(Given problem) Copy out the lines that have "pixels" in them.

(Part of a data file)
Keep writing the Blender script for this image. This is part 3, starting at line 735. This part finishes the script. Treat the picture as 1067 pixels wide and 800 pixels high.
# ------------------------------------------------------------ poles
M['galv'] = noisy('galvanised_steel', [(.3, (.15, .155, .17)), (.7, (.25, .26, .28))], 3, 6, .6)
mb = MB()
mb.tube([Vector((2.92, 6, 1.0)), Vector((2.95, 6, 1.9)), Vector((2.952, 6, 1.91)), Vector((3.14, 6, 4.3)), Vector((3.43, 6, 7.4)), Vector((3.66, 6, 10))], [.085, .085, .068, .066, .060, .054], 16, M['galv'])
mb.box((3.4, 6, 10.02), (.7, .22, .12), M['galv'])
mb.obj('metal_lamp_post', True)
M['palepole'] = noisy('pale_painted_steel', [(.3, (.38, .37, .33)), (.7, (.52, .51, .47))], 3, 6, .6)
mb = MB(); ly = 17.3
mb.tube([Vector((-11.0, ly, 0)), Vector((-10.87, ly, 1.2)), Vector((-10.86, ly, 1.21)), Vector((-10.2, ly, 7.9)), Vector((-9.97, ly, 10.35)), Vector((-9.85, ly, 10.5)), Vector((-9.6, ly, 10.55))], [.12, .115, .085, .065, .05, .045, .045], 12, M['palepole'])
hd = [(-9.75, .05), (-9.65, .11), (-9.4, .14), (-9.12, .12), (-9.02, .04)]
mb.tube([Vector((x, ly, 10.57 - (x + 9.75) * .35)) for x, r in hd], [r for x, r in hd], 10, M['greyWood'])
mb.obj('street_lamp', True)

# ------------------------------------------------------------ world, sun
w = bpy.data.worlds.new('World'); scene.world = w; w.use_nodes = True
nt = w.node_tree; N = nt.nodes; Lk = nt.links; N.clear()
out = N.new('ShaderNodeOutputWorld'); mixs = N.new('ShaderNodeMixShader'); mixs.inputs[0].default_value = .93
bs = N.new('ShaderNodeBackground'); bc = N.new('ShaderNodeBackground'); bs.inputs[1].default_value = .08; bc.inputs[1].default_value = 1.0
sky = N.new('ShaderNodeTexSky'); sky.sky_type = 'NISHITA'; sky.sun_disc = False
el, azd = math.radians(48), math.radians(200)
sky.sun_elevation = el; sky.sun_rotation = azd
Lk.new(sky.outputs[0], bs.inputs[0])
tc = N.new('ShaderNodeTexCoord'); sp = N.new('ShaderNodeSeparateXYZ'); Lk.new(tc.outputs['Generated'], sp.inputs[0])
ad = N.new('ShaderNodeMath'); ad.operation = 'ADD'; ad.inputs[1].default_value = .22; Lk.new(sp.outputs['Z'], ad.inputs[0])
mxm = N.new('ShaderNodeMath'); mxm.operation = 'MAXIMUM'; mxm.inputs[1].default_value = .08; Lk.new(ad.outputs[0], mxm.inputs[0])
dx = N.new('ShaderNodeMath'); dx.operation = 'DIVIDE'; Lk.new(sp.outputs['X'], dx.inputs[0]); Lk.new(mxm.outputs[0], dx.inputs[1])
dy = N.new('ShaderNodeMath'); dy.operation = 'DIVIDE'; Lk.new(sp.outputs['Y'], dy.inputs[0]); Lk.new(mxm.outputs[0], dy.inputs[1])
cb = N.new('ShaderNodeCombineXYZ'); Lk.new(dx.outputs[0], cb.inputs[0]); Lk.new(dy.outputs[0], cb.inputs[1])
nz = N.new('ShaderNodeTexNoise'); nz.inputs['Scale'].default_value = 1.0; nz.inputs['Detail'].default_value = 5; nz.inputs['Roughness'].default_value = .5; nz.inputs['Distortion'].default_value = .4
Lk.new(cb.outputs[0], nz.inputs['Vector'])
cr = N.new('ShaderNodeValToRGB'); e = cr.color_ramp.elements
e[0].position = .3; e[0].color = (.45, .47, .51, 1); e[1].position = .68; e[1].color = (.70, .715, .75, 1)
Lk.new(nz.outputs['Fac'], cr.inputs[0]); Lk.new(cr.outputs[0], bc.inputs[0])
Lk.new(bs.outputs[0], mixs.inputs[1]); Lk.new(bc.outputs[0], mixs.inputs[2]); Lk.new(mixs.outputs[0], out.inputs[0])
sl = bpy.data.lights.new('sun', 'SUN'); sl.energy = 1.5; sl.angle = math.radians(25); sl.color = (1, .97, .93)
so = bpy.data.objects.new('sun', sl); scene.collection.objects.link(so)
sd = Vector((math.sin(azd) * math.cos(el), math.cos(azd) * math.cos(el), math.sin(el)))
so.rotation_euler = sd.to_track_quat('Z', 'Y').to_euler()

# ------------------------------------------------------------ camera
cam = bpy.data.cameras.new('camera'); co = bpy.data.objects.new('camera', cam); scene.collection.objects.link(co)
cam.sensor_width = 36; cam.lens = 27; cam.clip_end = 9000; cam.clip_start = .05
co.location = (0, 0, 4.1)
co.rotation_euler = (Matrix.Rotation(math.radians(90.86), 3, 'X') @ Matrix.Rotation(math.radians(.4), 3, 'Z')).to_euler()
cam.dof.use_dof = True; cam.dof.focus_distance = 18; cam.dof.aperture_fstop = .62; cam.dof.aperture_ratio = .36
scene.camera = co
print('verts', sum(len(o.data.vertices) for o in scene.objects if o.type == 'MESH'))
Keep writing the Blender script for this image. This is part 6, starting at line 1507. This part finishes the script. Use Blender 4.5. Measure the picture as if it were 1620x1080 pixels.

(Task response)
Keep writing the Blender script for this image. This is part 3, starting at line 735. This part finishes the script. Treat the picture as 1067 pixels wide and 800 pixels high.
Keep writing the Blender script for this image. This is part 6, starting at line 1507. This part finishes the script. Use Blender 4.5. Measure the picture as if it were 1620x1080 pixels.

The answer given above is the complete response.